Task instructions:
Please quote every line word for word.

Information shown:
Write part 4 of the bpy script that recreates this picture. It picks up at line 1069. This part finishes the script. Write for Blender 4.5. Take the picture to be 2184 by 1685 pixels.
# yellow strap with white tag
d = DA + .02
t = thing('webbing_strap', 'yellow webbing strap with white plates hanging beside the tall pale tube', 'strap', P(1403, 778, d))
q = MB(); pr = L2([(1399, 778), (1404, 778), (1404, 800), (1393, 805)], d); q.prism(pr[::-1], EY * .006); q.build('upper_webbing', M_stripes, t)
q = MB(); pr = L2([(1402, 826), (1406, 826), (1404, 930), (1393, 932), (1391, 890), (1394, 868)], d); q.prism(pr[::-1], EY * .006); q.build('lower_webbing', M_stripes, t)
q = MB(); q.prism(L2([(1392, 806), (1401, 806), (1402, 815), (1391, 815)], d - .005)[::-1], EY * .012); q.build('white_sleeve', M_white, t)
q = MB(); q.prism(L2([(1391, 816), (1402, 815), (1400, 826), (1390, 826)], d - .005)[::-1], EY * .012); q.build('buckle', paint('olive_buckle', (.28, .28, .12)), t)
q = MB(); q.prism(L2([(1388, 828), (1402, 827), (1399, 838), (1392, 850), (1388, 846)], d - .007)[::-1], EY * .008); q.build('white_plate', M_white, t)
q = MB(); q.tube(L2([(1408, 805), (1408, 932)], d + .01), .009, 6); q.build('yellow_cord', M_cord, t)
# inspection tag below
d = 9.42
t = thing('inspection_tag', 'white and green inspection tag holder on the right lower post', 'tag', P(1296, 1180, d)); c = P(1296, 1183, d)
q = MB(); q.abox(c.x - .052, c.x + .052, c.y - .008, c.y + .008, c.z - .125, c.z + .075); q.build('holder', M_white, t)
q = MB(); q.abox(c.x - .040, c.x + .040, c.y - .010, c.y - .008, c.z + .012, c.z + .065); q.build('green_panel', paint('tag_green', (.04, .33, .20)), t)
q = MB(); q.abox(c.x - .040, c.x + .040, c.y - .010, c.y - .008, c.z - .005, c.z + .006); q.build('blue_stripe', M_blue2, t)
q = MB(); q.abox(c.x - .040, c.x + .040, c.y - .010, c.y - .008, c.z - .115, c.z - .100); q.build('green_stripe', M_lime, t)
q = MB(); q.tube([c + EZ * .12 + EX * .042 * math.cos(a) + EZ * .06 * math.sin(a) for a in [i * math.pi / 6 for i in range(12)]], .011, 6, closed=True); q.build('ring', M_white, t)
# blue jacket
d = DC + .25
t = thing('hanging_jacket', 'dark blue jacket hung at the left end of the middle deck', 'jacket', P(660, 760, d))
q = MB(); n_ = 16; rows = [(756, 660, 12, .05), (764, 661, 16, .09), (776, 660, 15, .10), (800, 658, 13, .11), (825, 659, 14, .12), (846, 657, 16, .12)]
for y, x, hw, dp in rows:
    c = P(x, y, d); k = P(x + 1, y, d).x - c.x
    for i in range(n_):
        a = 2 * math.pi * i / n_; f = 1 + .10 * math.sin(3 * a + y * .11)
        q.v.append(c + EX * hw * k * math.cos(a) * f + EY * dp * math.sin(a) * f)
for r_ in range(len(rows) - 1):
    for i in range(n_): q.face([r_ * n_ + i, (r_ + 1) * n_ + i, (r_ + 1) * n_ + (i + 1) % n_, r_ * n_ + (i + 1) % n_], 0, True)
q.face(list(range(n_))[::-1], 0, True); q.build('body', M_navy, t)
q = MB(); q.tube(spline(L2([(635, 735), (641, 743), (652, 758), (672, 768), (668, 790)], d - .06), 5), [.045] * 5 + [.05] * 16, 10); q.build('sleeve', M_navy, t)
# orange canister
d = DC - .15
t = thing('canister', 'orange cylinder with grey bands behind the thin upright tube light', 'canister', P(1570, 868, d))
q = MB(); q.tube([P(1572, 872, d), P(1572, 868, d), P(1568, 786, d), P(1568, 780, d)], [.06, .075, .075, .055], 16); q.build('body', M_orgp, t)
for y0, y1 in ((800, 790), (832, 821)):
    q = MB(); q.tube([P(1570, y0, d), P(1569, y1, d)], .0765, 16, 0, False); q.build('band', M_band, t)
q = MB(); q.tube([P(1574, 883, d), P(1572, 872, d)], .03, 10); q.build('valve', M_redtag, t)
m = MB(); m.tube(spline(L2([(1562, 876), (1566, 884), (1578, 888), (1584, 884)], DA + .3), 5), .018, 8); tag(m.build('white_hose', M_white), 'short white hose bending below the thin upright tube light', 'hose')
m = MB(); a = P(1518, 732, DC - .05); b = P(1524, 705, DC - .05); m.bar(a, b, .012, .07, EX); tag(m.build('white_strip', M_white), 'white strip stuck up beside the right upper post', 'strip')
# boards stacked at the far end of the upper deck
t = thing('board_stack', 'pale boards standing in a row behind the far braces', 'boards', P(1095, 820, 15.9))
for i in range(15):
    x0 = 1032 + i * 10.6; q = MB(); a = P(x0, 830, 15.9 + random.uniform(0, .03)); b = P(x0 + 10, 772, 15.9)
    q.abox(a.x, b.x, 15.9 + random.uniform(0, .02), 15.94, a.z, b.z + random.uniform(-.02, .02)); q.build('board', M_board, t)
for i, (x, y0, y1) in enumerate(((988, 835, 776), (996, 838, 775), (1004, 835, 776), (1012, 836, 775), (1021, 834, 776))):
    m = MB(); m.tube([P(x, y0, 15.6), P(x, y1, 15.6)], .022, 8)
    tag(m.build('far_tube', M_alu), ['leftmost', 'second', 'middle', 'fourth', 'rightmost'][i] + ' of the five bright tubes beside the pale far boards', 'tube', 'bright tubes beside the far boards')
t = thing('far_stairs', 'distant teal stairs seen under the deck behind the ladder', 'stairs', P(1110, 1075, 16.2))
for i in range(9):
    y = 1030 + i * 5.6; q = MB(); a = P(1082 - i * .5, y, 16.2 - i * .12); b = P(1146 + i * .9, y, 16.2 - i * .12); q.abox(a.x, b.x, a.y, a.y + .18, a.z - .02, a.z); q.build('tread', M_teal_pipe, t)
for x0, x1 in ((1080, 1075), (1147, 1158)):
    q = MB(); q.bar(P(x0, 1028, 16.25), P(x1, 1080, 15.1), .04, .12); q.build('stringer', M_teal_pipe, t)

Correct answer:
Write part 4 of the bpy script that recreates this picture. It picks up at line 1069. This part finishes the script. Write for Blender 4.5. Take the picture to be 2184 by 1685 pixels.
# yellow strap with white tag
d = DA + .02
t = thing('webbing_strap', 'yellow webbing strap with white plates hanging beside the tall pale tube', 'strap', P(1403, 778, d))
q = MB(); pr = L2([(1399, 778), (1404, 778), (1404, 800), (1393, 805)], d); q.prism(pr[::-1], EY * .006); q.build('upper_webbing', M_stripes, t)
q = MB(); pr = L2([(1402, 826), (1406, 826), (1404, 930), (1393, 932), (1391, 890), (1394, 868)], d); q.prism(pr[::-1], EY * .006); q.build('lower_webbing', M_stripes, t)
q = MB(); q.prism(L2([(1392, 806), (1401, 806), (1402, 815), (1391, 815)], d - .005)[::-1], EY * .012); q.build('white_sleeve', M_white, t)
q = MB(); q.prism(L2([(1391, 816), (1402, 815), (1400, 826), (1390, 826)], d - .005)[::-1], EY * .012); q.build('buckle', paint('olive_buckle', (.28, .28, .12)), t)
q = MB(); q.prism(L2([(1388, 828), (1402, 827), (1399, 838), (1392, 850), (1388, 846)], d - .007)[::-1], EY * .008); q.build('white_plate', M_white, t)
q = MB(); q.tube(L2([(1408, 805), (1408, 932)], d + .01), .009, 6); q.build('yellow_cord', M_cord, t)
# inspection tag below
d = 9.42
t = thing('inspection_tag', 'white and green inspection tag holder on the right lower post', 'tag', P(1296, 1180, d)); c = P(1296, 1183, d)
q = MB(); q.abox(c.x - .052, c.x + .052, c.y - .008, c.y + .008, c.z - .125, c.z + .075); q.build('holder', M_white, t)
q = MB(); q.abox(c.x - .040, c.x + .040, c.y - .010, c.y - .008, c.z + .012, c.z + .065); q.build('green_panel', paint('tag_green', (.04, .33, .20)), t)
q = MB(); q.abox(c.x - .040, c.x + .040, c.y - .010, c.y - .008, c.z - .005, c.z + .006); q.build('blue_stripe', M_blue2, t)
q = MB(); q.abox(c.x - .040, c.x + .040, c.y - .010, c.y - .008, c.z - .115, c.z - .100); q.build('green_stripe', M_lime, t)
q = MB(); q.tube([c + EZ * .12 + EX * .042 * math.cos(a) + EZ * .06 * math.sin(a) for a in [i * math.pi / 6 for i in range(12)]], .011, 6, closed=True); q.build('ring', M_white, t)
# blue jacket
d = DC + .25
t = thing('hanging_jacket', 'dark blue jacket hung at the left end of the middle deck', 'jacket', P(660, 760, d))
q = MB(); n_ = 16; rows = [(756, 660, 12, .05), (764, 661, 16, .09), (776, 660, 15, .10), (800, 658, 13, .11), (825, 659, 14, .12), (846, 657, 16, .12)]
for y, x, hw, dp in rows:
    c = P(x, y, d); k = P(x + 1, y, d).x - c.x
    for i in range(n_):
        a = 2 * math.pi * i / n_; f = 1 + .10 * math.sin(3 * a + y * .11)
        q.v.append(c + EX * hw * k * math.cos(a) * f + EY * dp * math.sin(a) * f)
for r_ in range(len(rows) - 1):
    for i in range(n_): q.face([r_ * n_ + i, (r_ + 1) * n_ + i, (r_ + 1) * n_ + (i + 1) % n_, r_ * n_ + (i + 1) % n_], 0, True)
q.face(list(range(n_))[::-1], 0, True); q.build('body', M_navy, t)
q = MB(); q.tube(spline(L2([(635, 735), (641, 743), (652, 758), (672, 768), (668, 790)], d - .06), 5), [.045] * 5 + [.05] * 16, 10); q.build('sleeve', M_navy, t)
# orange canister
d = DC - .15
t = thing('canister', 'orange cylinder with grey bands behind the thin upright tube light', 'canister', P(1570, 868, d))
q = MB(); q.tube([P(1572, 872, d), P(1572, 868, d), P(1568, 786, d), P(1568, 780, d)], [.06, .075, .075, .055], 16); q.build('body', M_orgp, t)
for y0, y1 in ((800, 790), (832, 821)):
    q = MB(); q.tube([P(1570, y0, d), P(1569, y1, d)], .0765, 16, 0, False); q.build('band', M_band, t)
q = MB(); q.tube([P(1574, 883, d), P(1572, 872, d)], .03, 10); q.build('valve', M_redtag, t)
m = MB(); m.tube(spline(L2([(1562, 876), (1566, 884), (1578, 888), (1584, 884)], DA + .3), 5), .018, 8); tag(m.build('white_hose', M_white), 'short white hose bending below the thin upright tube light', 'hose')
m = MB(); a = P(1518, 732, DC - .05); b = P(1524, 705, DC - .05); m.bar(a, b, .012, .07, EX); tag(m.build('white_strip', M_white), 'white strip stuck up beside the right upper post', 'strip')
# boards stacked at the far end of the upper deck
t = thing('board_stack', 'pale boards standing in a row behind the far braces', 'boards', P(1095, 820, 15.9))
for i in range(15):
    x0 = 1032 + i * 10.6; q = MB(); a = P(x0, 830, 15.9 + random.uniform(0, .03)); b = P(x0 + 10, 772, 15.9)
    q.abox(a.x, b.x, 15.9 + random.uniform(0, .02), 15.94, a.z, b.z + random.uniform(-.02, .02)); q.build('board', M_board, t)
for i, (x, y0, y1) in enumerate(((988, 835, 776), (996, 838, 775), (1004, 835, 776), (1012, 836, 775), (1021, 834, 776))):
    m = MB(); m.tube([P(x, y0, 15.6), P(x, y1, 15.6)], .022, 8)
    tag(m.build('far_tube', M_alu), ['leftmost', 'second', 'middle', 'fourth', 'rightmost'][i] + ' of the five bright tubes beside the pale far boards', 'tube', 'bright tubes beside the far boards')
t = thing('far_stairs', 'distant teal stairs seen under the deck behind the ladder', 'stairs', P(1110, 1075, 16.2))
for i in range(9):
    y = 1030 + i * 5.6; q = MB(); a = P(1082 - i * .5, y, 16.2 - i * .12); b = P(1146 + i * .9, y, 16.2 - i * .12); q.abox(a.x, b.x, a.y, a.y + .18, a.z - .02, a.z); q.build('tread', M_teal_pipe, t)
for x0, x1 in ((1080, 1075), (1147, 1158)):
    q = MB(); q.bar(P(x0, 1028, 16.25), P(x1, 1080, 15.1), .04, .12); q.build('stringer', M_teal_pipe, t)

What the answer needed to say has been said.